**Objective**
Look for the string "follow" in every line, and copy each line that has it.

Entries with scene source code:
========

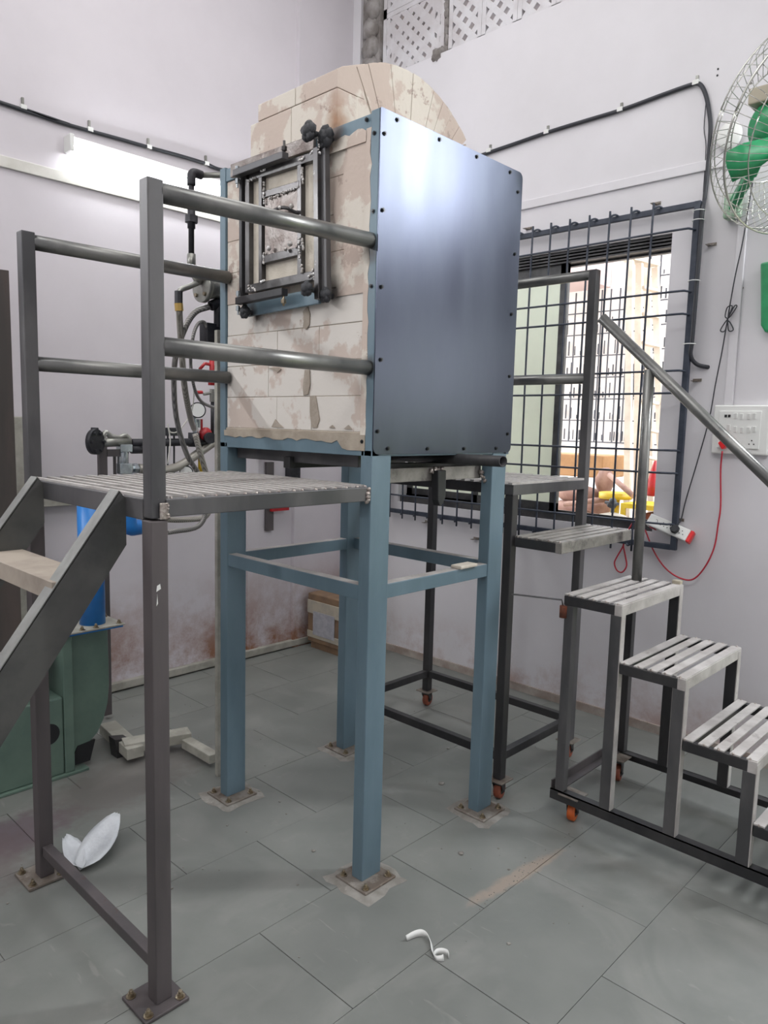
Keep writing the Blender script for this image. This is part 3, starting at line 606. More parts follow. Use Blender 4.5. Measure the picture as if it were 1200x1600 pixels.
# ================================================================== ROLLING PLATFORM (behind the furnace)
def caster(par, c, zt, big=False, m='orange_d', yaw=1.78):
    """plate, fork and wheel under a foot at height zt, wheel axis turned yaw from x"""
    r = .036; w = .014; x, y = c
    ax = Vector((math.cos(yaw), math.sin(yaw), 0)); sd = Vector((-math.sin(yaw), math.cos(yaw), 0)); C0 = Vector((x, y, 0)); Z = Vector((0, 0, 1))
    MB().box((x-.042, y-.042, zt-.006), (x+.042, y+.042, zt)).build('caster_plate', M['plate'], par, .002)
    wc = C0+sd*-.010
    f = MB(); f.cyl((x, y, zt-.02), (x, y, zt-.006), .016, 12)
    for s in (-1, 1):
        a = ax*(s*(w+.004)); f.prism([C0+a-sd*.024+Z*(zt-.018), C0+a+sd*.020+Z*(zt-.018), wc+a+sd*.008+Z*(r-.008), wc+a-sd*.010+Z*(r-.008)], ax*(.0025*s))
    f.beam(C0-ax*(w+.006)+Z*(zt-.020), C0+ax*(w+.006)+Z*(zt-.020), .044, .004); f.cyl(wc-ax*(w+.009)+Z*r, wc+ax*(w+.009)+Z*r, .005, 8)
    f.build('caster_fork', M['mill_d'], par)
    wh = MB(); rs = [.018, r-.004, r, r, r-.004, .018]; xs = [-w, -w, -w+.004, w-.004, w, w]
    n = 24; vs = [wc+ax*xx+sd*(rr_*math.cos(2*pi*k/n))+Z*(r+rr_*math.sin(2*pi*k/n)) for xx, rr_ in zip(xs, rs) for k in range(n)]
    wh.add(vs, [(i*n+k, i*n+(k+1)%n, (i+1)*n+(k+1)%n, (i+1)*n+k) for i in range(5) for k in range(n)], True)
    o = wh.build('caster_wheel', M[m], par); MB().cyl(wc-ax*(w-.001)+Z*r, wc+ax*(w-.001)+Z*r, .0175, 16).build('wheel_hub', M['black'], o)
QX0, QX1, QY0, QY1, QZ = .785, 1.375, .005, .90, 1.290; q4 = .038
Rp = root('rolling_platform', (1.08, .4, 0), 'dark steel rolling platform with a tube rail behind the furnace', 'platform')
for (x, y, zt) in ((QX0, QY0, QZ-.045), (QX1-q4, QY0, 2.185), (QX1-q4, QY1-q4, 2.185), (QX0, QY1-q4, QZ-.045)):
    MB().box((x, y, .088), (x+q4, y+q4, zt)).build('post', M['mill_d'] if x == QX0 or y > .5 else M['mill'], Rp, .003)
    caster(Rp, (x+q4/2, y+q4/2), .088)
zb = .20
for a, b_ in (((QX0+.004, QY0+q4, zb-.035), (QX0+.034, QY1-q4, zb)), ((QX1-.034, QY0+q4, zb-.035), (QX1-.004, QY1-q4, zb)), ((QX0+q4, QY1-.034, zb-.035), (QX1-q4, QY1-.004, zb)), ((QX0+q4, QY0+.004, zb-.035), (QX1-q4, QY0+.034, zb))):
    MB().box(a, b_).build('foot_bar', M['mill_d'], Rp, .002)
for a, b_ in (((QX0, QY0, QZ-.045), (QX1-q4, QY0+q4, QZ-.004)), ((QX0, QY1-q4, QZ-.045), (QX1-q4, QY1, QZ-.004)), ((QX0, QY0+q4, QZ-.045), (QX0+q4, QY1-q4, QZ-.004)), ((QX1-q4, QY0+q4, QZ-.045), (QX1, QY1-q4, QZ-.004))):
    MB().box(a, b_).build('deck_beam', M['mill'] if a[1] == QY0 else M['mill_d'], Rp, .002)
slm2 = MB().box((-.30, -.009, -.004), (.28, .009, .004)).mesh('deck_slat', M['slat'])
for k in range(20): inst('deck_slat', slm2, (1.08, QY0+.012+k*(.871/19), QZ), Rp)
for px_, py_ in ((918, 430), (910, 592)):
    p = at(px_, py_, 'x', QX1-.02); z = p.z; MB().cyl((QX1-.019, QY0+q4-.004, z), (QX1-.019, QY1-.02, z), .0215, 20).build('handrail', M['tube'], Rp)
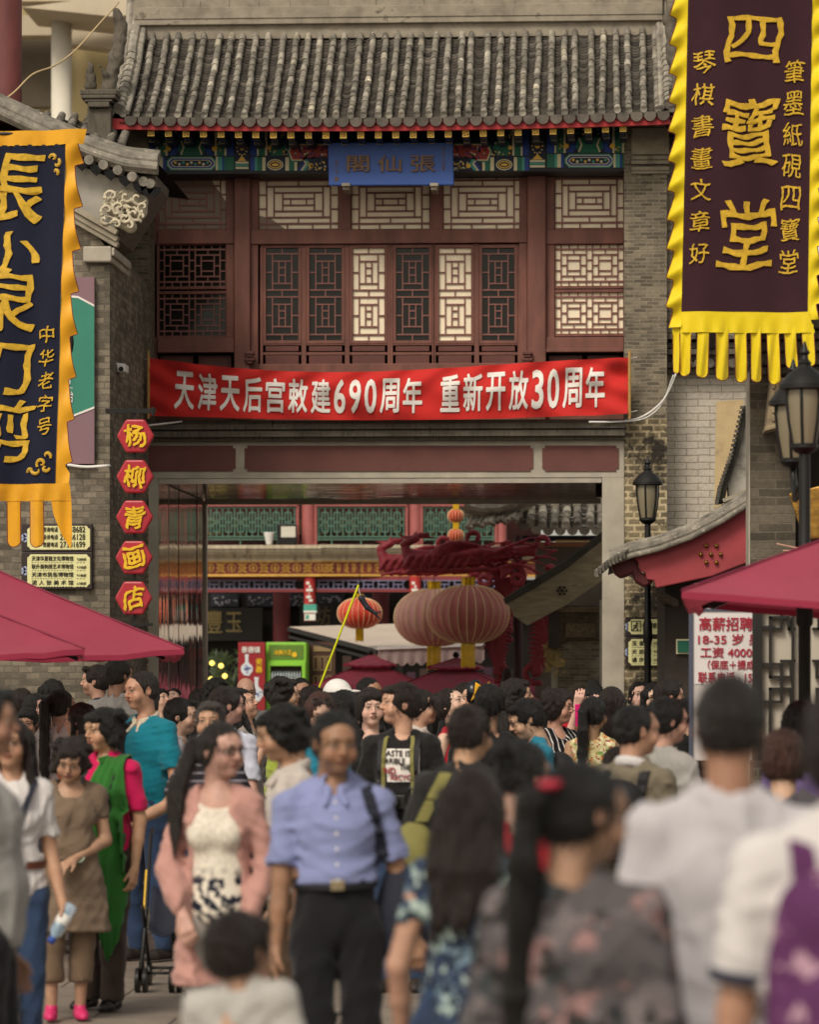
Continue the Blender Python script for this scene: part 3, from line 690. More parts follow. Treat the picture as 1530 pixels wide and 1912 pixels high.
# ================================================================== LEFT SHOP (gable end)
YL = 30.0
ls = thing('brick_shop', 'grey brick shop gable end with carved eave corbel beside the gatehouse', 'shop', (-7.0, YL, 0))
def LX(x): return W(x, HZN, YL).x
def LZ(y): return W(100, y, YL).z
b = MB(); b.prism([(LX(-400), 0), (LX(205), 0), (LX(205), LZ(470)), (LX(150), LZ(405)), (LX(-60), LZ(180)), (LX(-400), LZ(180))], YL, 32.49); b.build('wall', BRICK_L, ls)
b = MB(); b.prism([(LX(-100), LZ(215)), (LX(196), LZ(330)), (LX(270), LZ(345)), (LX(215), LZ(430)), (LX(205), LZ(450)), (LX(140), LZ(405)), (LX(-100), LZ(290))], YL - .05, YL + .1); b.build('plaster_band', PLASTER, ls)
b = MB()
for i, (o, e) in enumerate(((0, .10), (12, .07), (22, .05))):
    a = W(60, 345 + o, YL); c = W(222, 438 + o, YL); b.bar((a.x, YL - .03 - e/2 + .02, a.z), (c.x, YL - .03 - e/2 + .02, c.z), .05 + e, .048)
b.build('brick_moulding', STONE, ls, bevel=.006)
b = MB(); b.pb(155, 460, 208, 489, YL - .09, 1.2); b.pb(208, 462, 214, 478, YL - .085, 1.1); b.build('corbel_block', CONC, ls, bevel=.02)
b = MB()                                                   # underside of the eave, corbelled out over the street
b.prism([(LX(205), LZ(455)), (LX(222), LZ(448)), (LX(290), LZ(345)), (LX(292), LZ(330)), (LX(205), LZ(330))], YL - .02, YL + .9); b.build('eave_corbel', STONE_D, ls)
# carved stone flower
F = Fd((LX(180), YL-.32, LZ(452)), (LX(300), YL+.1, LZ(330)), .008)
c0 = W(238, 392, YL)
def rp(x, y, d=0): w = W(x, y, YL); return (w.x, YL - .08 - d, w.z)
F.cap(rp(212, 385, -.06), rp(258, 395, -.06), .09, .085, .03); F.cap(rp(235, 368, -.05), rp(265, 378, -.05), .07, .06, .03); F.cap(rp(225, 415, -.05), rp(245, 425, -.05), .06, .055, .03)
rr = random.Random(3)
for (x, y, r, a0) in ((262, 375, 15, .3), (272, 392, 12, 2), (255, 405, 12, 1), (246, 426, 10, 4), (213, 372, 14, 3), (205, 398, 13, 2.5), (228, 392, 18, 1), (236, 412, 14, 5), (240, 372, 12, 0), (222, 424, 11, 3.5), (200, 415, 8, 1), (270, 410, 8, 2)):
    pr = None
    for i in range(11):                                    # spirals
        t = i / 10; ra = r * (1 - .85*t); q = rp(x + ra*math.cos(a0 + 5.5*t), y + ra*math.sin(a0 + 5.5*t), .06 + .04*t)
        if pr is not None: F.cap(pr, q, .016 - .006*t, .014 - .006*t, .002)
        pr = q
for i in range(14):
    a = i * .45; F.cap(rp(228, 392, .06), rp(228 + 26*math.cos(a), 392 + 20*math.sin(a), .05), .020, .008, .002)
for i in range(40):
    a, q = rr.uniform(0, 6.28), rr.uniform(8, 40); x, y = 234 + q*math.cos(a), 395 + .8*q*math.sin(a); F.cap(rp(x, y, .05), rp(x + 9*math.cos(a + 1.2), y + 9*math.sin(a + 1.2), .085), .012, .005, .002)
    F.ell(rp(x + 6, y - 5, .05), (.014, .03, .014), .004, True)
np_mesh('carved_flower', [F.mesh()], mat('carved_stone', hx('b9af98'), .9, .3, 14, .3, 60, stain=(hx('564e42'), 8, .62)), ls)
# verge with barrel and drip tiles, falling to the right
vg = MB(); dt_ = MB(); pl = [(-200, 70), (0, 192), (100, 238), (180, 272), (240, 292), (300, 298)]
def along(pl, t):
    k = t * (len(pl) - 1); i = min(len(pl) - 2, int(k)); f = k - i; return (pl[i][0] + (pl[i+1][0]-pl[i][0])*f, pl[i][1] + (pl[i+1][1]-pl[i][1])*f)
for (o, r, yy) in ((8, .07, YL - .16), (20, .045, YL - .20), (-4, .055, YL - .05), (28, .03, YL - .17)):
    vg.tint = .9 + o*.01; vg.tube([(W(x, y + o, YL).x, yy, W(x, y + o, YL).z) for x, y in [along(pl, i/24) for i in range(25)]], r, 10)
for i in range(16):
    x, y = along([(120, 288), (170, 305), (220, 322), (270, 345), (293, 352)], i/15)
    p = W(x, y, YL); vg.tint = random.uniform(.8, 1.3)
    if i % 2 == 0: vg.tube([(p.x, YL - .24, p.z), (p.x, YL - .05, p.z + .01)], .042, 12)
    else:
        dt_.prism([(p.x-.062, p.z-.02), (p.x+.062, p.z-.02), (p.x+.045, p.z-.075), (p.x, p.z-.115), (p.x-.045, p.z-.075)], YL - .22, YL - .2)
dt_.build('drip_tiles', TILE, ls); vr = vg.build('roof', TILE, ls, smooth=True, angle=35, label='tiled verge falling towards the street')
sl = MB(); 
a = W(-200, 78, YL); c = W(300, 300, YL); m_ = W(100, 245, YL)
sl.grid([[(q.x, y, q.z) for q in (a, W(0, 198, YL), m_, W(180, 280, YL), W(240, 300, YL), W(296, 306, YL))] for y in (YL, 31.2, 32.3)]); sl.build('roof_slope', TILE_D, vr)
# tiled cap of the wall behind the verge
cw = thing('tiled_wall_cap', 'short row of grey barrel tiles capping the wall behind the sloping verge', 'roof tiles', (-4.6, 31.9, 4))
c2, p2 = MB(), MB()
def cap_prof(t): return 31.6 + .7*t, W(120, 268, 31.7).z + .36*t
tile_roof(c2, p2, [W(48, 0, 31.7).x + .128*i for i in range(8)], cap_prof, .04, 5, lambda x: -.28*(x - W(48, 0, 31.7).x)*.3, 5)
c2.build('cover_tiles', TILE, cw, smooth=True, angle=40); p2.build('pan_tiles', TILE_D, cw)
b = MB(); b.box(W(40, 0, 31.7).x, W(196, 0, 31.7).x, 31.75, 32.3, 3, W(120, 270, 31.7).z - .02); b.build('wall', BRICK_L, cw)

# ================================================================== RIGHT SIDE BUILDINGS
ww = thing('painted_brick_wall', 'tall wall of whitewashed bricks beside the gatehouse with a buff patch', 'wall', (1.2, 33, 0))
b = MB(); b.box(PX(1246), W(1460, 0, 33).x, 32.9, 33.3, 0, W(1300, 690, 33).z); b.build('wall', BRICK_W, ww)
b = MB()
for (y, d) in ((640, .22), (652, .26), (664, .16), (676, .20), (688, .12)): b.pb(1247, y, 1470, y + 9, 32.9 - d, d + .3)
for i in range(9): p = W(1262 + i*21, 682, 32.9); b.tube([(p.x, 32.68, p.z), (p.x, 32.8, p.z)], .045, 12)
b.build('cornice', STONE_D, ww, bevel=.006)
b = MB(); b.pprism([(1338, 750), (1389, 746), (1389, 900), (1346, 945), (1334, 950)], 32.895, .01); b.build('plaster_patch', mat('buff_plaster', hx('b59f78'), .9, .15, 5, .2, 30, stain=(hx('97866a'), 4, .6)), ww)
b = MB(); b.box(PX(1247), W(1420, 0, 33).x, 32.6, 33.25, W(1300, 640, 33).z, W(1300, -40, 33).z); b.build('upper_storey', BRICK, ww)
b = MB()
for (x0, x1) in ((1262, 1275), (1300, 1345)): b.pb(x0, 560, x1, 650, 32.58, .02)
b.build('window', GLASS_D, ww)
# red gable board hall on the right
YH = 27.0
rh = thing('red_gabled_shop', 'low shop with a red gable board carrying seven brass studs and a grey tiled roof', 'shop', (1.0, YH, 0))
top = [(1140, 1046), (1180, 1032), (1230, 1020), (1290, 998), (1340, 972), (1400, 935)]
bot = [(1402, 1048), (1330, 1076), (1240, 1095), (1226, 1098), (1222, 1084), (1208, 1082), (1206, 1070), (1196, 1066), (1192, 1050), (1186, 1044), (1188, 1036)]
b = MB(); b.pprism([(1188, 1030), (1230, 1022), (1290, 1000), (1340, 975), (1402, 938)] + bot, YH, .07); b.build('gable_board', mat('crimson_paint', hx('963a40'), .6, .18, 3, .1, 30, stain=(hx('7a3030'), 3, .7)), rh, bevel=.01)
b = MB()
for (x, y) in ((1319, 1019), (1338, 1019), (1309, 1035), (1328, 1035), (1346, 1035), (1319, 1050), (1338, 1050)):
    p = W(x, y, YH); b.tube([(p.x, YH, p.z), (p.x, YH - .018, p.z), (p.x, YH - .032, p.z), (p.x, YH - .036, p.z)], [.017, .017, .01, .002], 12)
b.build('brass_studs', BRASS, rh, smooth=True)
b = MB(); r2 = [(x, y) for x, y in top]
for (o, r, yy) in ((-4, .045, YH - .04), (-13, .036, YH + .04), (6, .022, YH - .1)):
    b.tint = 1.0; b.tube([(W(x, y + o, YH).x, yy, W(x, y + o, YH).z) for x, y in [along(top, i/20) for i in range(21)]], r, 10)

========

**Correct response**
Keep writing the Blender script for this image. This is part 3, starting at line 606. More parts follow. Use Blender 4.5. Measure the picture as if it were 1200x1600 pixels.
Continue the Blender Python script for this scene: part 3, from line 690. More parts follow. Treat the picture as 1530 pixels wide and 1912 pixels high.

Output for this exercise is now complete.